Younger Americans may best remember Angelou as one of the three wise women in the film Poetic Justice and one of the elders in Tyler Perry’s film Madea’s Family Reunion. In a moving speech in that film, Angelou challenges young Blacks to return to their cultural roots.

Tall and regal, with a deep, majestic voice, Angelou could count Malcolm X, James Baldwin and Martin Luther King Jr. among her friends and was one of the first Black women to enjoy mainstream literary success.

The world was watching in 1993 when she read her cautiously hopeful “On the Pulse of Morning” at President Bill Clinton’s first inauguration. Her confident performance openly delighted Clinton and made publishing history by making a poem a best-seller. For Presi­dent George W. Bush, she read another poem, “Amazing Peace,” at the 2005 Christmas tree lighting ceremony at the White House. Presidents honored her in return with a National Medal of Arts and the Presidential Medal of Freedom, the country’s highest civilian honor.

In 2013, she received an honorary National Book Award.

Angelou, who was raised in Stamps, Arkansas, was a mentor to Oprah Winfrey, whom she be­friended when Winfrey was still a local television reporter, and often appeared on her friend’s talk show. She mastered several languages and published not just poetry but advice books, cookbooks and children’s stories. She wrote music, plays and screenplays, received an Emmy nomination for her riveting performance as Kunta Kinte’s very strong grandmother in the award-winning television mini­series “Roots,” and never lost her passion for dance, the art she considered closest to poetry.

“The line of the dancer: If you watch (Mikhail) Baryshnikov and you see that line, that’s what the poet tries for. The poet tries for the line, the balance,” she told The Associated Press in 2008, shortly before her 80th birthday.

Her very name was a reinvention. Angelou was born Marguerite Johnson in St. Louis and raised in Stamps, Arkansas, and San Fran­cisco, moving back and forth between her parents and her grandmother. She was smart and fresh to the point of danger, packed off by her family to California after sassing a white store clerk in Arkansas. Other times, she didn’t speak at all: At the age of seven, she was raped by her mother’s boyfriend and didn’t talk for years. She learned by reading, and listening.

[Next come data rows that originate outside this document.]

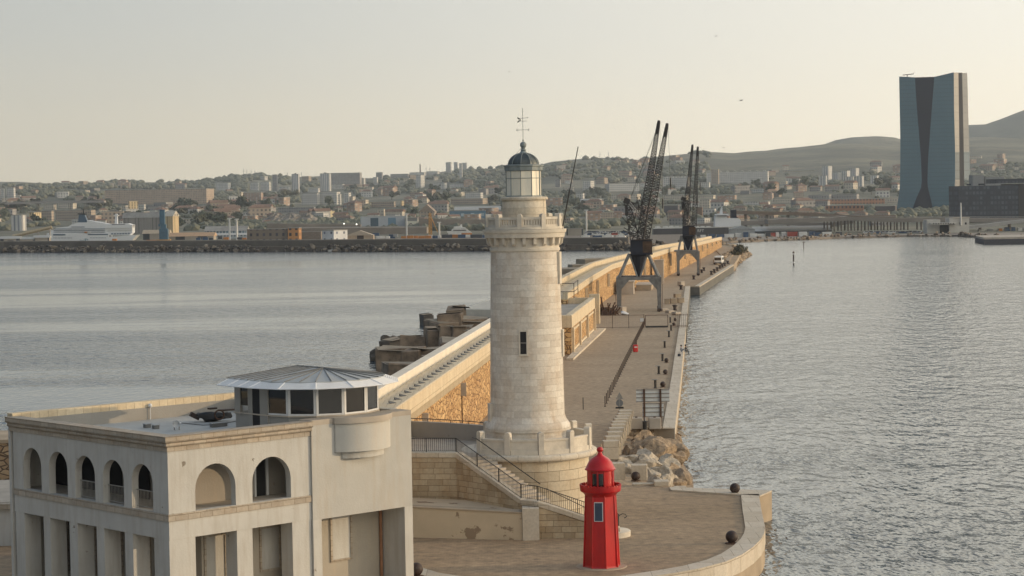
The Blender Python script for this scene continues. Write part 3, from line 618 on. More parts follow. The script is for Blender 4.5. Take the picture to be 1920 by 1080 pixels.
# ================================================================ STAIRCASE AND TERRACE
st = thing('staircase', 'stone staircase with iron railing climbing against the lighthouse drum', 'stairs', (0, 130, 2))
TZ = 6.36; A0 = Vector((-3.75, 132.2)); A1 = Vector((.35, 127.4)); B0 = Vector((1.35, 126.6)); B1 = Vector((6.35, 126.4)); LZ = 3.95
def slopewall(mb, p, q, z0a, z1a, z0b, z1b, th, side=1):
    d = (q-p).normalized(); n = Vector((-d.y, d.x))*th*side
    vs = [(p.x, p.y, z0a), (q.x, q.y, z0b), (q.x+n.x, q.y+n.y, z0b), (p.x+n.x, p.y+n.y, z0a), (p.x, p.y, z1a), (q.x, q.y, z1b), (q.x+n.x, q.y+n.y, z1b), (p.x+n.x, p.y+n.y, z1a)]
    return mb.add(vs, [(0, 3, 2, 1), (4, 5, 6, 7), (0, 1, 5, 4), (1, 2, 6, 5), (2, 3, 7, 6), (3, 0, 4, 7)])
W0 = Vector((-9.5, 133.0))
mb = MB(); slopewall(mb, W0, A0, 2, 6.34, 2, 6.34, .5); slopewall(mb, A0, A1, 2, 6.34, 2, LZ, .5); slopewall(mb, A1, B0, 2, LZ, 2, LZ, .5); slopewall(mb, B0, B1, 2, LZ, 2, 2.25, .5)
mb.build('side_wall', M_STAIRWALL, st, world=True)
def coping(p, q, za, zb, h=.33, th=.62):
    d = (q-p).normalized(); n = Vector((-d.y, d.x)); c = MB(); slopewall(c, p-n*.07, q-n*.07, za, za+h, zb, zb+h, th); c.build('coping', M_COPING, st, world=True, bevel=.03)
coping(W0, A0, 6.36, 6.36); coping(A0, A1, 6.36, LZ+.02); coping(A1, B0, LZ+.02, LZ+.02); coping(B0, B1, LZ+.02, 2.3)
def flight(p, q, za, zb, n, wdt=1.9):
    d = (q-p)/n; nn = Vector((-d.y, d.x)).normalized(); c = MB()
    for i in range(n):
        a = p+d*i+nn*.5; b_ = a+d; z = za+(zb-za)*(i+.5)/n+.1
        c.prism([(a.x, a.y), (b_.x, b_.y), (b_.x+nn.x*wdt, b_.y+nn.y*wdt), (a.x+nn.x*wdt, a.y+nn.y*wdt)], z-.6, z)
    c.build('steps', M_CONC, st, world=True)
flight(A0, A1, 6.3, LZ-.05, 15); flight(B0, B1, LZ-.05, 2.1, 12)
dl = (A1-A0).normalized(); nl = Vector((-dl.y, dl.x))
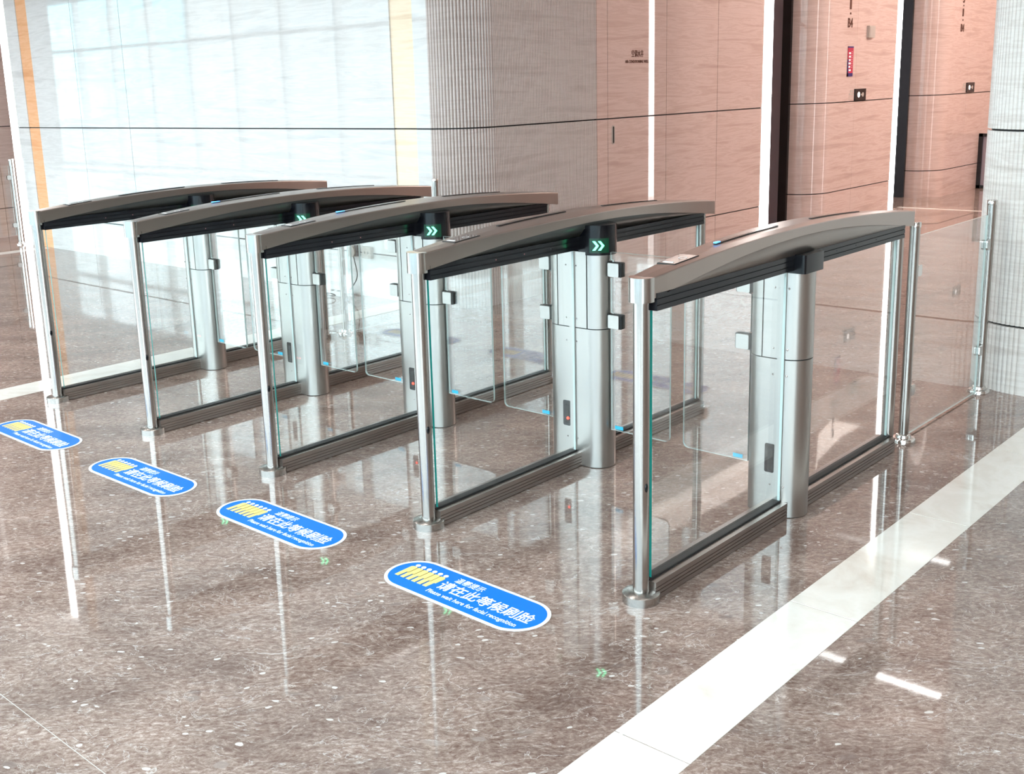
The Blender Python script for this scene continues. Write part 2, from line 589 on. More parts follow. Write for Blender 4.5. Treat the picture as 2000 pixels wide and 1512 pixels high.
def wall_panels(name, label, face, rng, cuts, mat, depth=0.03, face_dir=-1, rows=ROWS, back=0.2):
    """face 'y': wall plane y=rng facing -y (face_dir -1); cuts are x positions. face 'x': plane x=rng facing face_dir."""
    bm = bmesh.new()
    lo, hi = cuts[0], cuts[-1]
    if face == 'y':
        add_box(bm, lo + 0.002, hi - 0.002, rng + 0.012, rng + back, 0, ZT)
    else:
        a, b = (rng - 0.012 * face_dir), (rng - back * face_dir)
        add_box(bm, min(a, b), max(a, b), lo + 0.002, hi - 0.002, 0, ZT)
    w = tag(link_bm(name, bm, M_JOINT), label, kind='structure')
    for (z0, z1) in rows:
        for c0, c1 in zip(cuts, cuts[1:]):
            g0 = 0.0 if c0 == lo else 0.0030
            g1 = 0.0 if c1 == hi else 0.0030
            if face == 'y':
                o = box('stone_panel', c0 + g0, c1 - g1, rng, rng + 0.02, z0, z1, mat, w)
            else:
                a, b = rng, rng - 0.02 * face_dir
                o = box('stone_panel', min(a, b), max(a, b), c0 + g0, c1 - g1, z0, z1, mat, w)
    return w


wall_panels('wall_left', 'grey veined stone wall behind the turnstiles', 'y', YW, [-9.635, -8.735, -7.835, -4.195], M_GREYSTONE)
wall_panels('wall_left_return', 'short grey stone panel between the cream strip and the fluted corner', 'y', YW + 0.004, [-3.965, -3.82], M_GREYSTONE)
wall_panels('trim_1', 'cream-toned stone strip in the grey wall beside the fluted corner', 'y', YW + 0.012, [-4.195, -3.965], M_CREAM)
wall_panels('trim_2', 'orange-toned stone strip at the far left end of the grey wall', 'y', YW + 0.008, [-9.875, -9.643], M_ORANGE)
wall_panels('wall_left_end', 'pale stone strip between the orange strip and the lit edge', 'y', YW, [-10.13, -9.875], M_GREYSTONE)
wall_panels('wall_far_left', 'light-tinted pink travertine wall beyond the far left opening', 'x', -11.09, [2.0, 3.15, 4.05, 4.95, 5.85, 6.75, 7.65], M_WARMTINTSTONE, face_dir=1)
wall_panels('wall_core_left', 'light-tinted pink travertine corridor wall with the service door', 'x', XC, [4.49, 4.63, 5.46, 6.28, 7.095], M_WARMTINTSTONE, face_dir=1)
wall_panels('wall_right', 'beige stone wall beside the right fluted corner', 'y', YW, [0.17, 1.07, 1.97, 2.87, 3.77, 4.67, 6.2], M_BEIGE)
wall_panels('wall_core_right', 'light-tinted pink travertine corridor wall on the right core', 'x', XO, [3.29, 4.2, 5.1, 6.0, 7.095], M_WARMTINTSTONE, face_dir=-1)


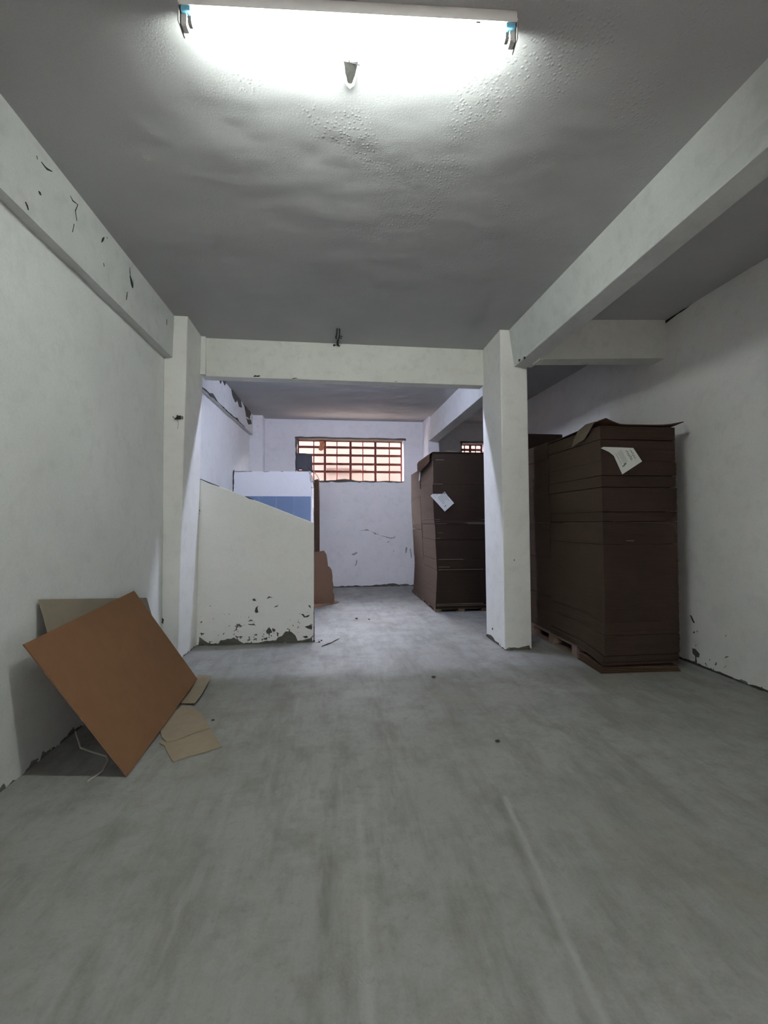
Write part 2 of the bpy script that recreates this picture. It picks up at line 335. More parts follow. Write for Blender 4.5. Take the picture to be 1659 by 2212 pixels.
def beam_face_x(y, z): return -1.58+(y-YF)/(4.40-YF)*(0.052+0.013*(z-2.87)/0.45)
for ln, w in (([(2.438, 3.224), (2.446, 3.211)], 0.006), ([(2.475, 3.222), (2.505, 3.22), (2.521, 3.222), (2.563, 3.242)], 0.006), ([(2.464, 3.055), (2.475, 3.052), (2.484, 3.049)], 0.009),
              ([(2.373, 2.93), (2.386, 2.92), (2.396, 2.905)], 0.006), ([(2.729, 3.231), (2.754, 3.22), (2.805, 3.234), (2.783, 3.18), (2.801, 3.131)], 0.004), ([(2.776, 3.095), (2.765, 3.038)], 0.003),
              ([(3.108, 3.233), (3.095, 3.21), (3.078, 3.179)], 0.007), ([(3.14, 3.254), (3.15, 3.252)], 0.004), ([(3.475, 3.243), (3.482, 3.21), (3.491, 3.175)], 0.005),
              ([(3.484, 3.185), (3.505, 3.16), (3.522, 3.14), (3.535, 3.12)], 0.018), ([(3.454, 3.044), (3.45, 3.01), (3.445, 2.978)], 0.003), ([(3.113, 3.06), (3.123, 3.04)], 0.003),
              ([(4.21, 3.19), (4.215, 3.14)], 0.004)):
    pts = fat(ln, w); B().prism([(beam_face_x(y, z)-0.006, y, z) for y, z in pts], (0.010, 0, 0)).build('crack', M_CRACK, beam_left)
def beam2_x(y, z): return -1.558+(y-4.92)/3.88*0.015
for poly in ([(6.0, 3.36), (6.35, 3.375), (6.62, 3.385), (6.52, 3.31), (6.38, 3.34), (6.3, 3.25), (6.2, 3.32)], [(6.95, 3.39), (7.6, 3.40), (7.72, 3.30), (7.5, 3.25), (7.35, 3.33), (7.2, 3.24), (7.02, 3.30)],
             [(7.8, 3.40), (8.55, 3.42), (8.4, 3.27), (8.1, 3.23), (8.0, 3.33)], [(8.1, 3.2), (8.5, 3.26), (8.6, 3.22), (8.3, 3.13)]):
    B().prism([(beam2_x(y, z)-0.006, y, z) for y, z in ragged(poly, 0.06, 0.015)], (0.013, 0, 0)).build('paint_chip', M_CEM, beam_left2)
for poly in ([(5.1, 2.925), (5.6, 2.955), (5.9, 2.965), (6.2, 2.96), (5.9, 2.945), (5.5, 2.937)], [(6.2, 2.958), (7.0, 2.985), (8.0, 3.012), (7.4, 2.993), (6.6, 2.966)], [(5.75, 2.955), (5.9, 3.0), (6.05, 2.985), (6.15, 2.955)], [(7.2, 2.99), (7.35, 3.03), (7.5, 3.0)]):
    B().prism([(beam2_x(y, z)-0.006, y, z) for y, z in ragged(poly, 0.06, 0.006)], (0.013, 0, 0)).build('crack', M_CEM, beam_left2)
for poly in ([(0.553, 1.155), (0.691, 1.18), (0.777, 1.142), (0.673, 1.150)], [(0.777, 1.142), (0.881, 1.076), (0.968, 1.058), (0.899, 1.092)], [(0.968, 1.058), (1.125, 1.008), (1.247, 1.015), (1.309, 1.064), (1.265, 0.995), (1.142, 0.991)],
             [(1.116, 0.91), (1.151, 0.944), (1.138, 0.901)], [(0.483, 0.564), (0.503, 0.512), (0.482, 0.461), (0.448, 0.427), (0.474, 0.495)], [(1.246, 0.752), (1.263, 0.726), (1.255, 0.7)]):
    chip_y(wall_back, poly, YB, M_STAIN, 0.03, 0.010)
for poly in ([(1.492, 0.724), (1.506, 0.81), (1.545, 0.793), (1.527, 0.68), (1.501, 0.689)], [(1.59, 0.758), (1.607, 0.775), (1.633, 0.618), (1.623, 0.548)], [(0.38, 0.668), (0.483, 0.718), (0.5, 0.692), (0.431, 0.65)]):
    chip_y(wall_back, poly, YB, M_STAIN, 0.03, 0.006)
chip_y(wall_back, [(-0.35, 0.0), (-0.2, 0.03), (0.1, 0.022), (0.45, 0.03), (0.75, 0.018), (0.9, 0.035), (1.1, 0.05), (1.25, 0.07), (1.36, 0.03), (1.5, 0.05), (1.6, 0.02), (1.85, 0.04), (1.85, 0.0)], YB, M_CEM, 0.05, 0.008)
for poly in ([(3.736, 0.44), (3.722, 0.44), (3.682, 0.385), (3.696, 0.373), (3.716, 0.4)], [(3.708, 0.295), (3.688, 0.303), (3.692, 0.288), (3.705, 0.285)], [(3.667, 0.311), (3.654, 0.314), (3.661, 0.301)],
             [(3.723, 0.141), (3.685, 0.146), (3.636, 0.11), (3.647, 0.08), (3.687, 0.076), (3.717, 0.101)], [(3.688, 0.178), (3.674, 0.188), (3.678, 0.17)], [(3.367, 0.352), (3.358, 0.349), (3.366, 0.338)],
             [(3.54, 0.093), (3.527, 0.097), (3.534, 0.085)], [(3.481, 0.077), (3.457, 0.098), (3.463, 0.07), (3.479, 0.062)], [(3.387, 0.15), (3.366, 0.174), (3.34, 0.180), (3.366, 0.164)],
             [(3.69, 0.0), (3.69, 0.08), (3.675, 0.08), (3.67, 0.0)]):
    chip_x(wall_right, poly, XR, -1, M_CEM, 0.02, 0.003)
chip_x(wall_right, [(4.3, 0.0), (4.0, 0.03), (3.84, 0.018), (3.7, 0.024), (3.58, 0.02), (3.5, 0.016), (3.4, 0.022), (3.3, 0.014), (3.2, 0.008), (3.1, 0.024), (3.0, 0.018), (2.8, 0.02), (2.5, 0.01), (2.5, 0.0)], XR, -1, M_CRACK, 0.03, 0.004)
# crack along the top of the right wall
for poly in ([(3.98, 3.300), (3.84, 3.306), (3.70, 3.304), (3.62, 3.306), (3.70, 3.296), (3.84, 3.288), (3.96, 3.270)],):
    chip_x(wall_right, poly, XR, -1, M_CRACK, 0.03, 0.002)
for poly in ([(-0.86, 2.900), (-0.80, 2.905), (-0.78, 2.918), (-0.84, 2.92)], [(-0.45, 2.898), (-0.38, 2.9), (-0.40, 2.907)], [(0.69, 2.9), (0.73, 2.9), (0.71, 2.91)]):
    chip_y(crossbeam, poly, 4.885, M_CRACK, 0.02, 0.003)
for y, z in ((4.20, 2.95), (4.08, 2.93)):
    B().prism([(1.872, y+a, z+b) for a, b in ragged([(0, 0), (0.03, 0.01), (0.035, -0.01), (0.01, -0.02)], 0.01, 0.003)], (0.008, 0, 0)).build('paint_chip', M_CRACK, beam_right)
chip_y(pillar, [(-1.60, 0.42), (-1.585, 0.40), (-1.59, 0.36), (-1.602, 0.37)], 4.39, M_CRACK, 0.02, 0.002)
for poly in ([(1.85, 0.9), (1.853, 0.93), (1.86, 0.92)], [(1.90, 0.02), (2.0, 0.045), (2.02, 0.0), (1.80, 0.0), (1.78, 0.03)]):
    chip_y(column, poly, 4.35, M_CEM if poly[0][0] > 1.88 else M_CRACK, 0.02, 0.004)
chip_x(column, [(4.40, 0.0), (4.45, 0.035), (4.6, 0.02), (4.75, 0.05), (4.9, 0.03), (4.92, 0.0)], 1.748, -1, M_CEM, 0.03, 0.006)
for y, z in ((4.5, 0.07), (4.7, 0.13), (4.45, 0.25)):
    chip_x(column, [(y, z), (y+0.02, z+0.015), (y+0.03, z-0.005), (y+0.01, z-0.012)], 1.748, -1, M_CEM, 0.02, 0.003)

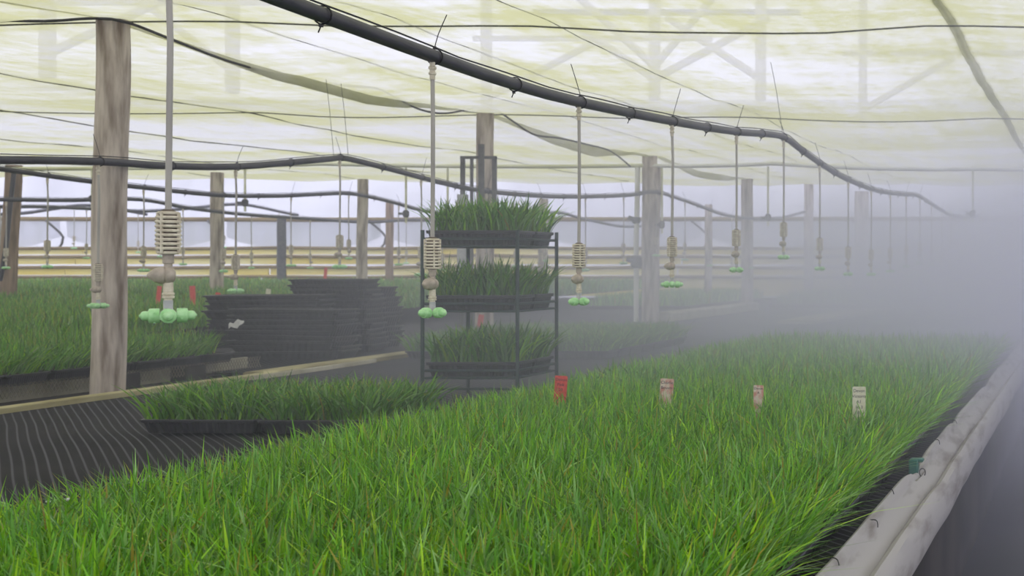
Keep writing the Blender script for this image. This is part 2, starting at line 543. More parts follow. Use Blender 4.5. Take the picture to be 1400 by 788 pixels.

In a statement on Facebook, Angelou’s family said she passed away quietly at home in Winston-Salem, North Carolina, at 08:00 EST (12:00 GMT).

“Her family is extremely grateful that her ascension was not belaboured by a loss of acuity or comprehension,” they said.

“She lived a life as a teacher, activist, artist and human being… The family is extremely appreciative of the time we had with her and we know that she is looking down upon us with love.”

“Over the course of her remarkable life, Maya was many things — an author, poet, civil rights activist, playwright, actress, director, composer, singer and dancer,” President Barack Obama said.

“But above all, she was a storyteller — and her greatest stories were true.”

“The poems and stories she wrote and read to us in her commanding voice were gifts of wisdom and wit, courage and grace,” former President Bill Clinton said.

“I will always be grateful for her electrifying reading of ‘On the Pulse of Morning’ at my first inaugural, and even more for all the years of friendship that followed.”

“”The renaissance woman has made a peaceful transition,” the Rev. Jesse Jackson Sr. said. “She acted, sang, danced and taught She used poetry as a road for peace.”

“I thought she was eternal,” fellow writer and contemporary Toni Morrison told The Telegraph last week. “I thought she would always, always be there.

“She was important in so many ways. She launched African-Ameri­can women writing in the U.S. She was generous to a fault. She had 19 talents and used 10. And she was a real original. There is no duplicate.”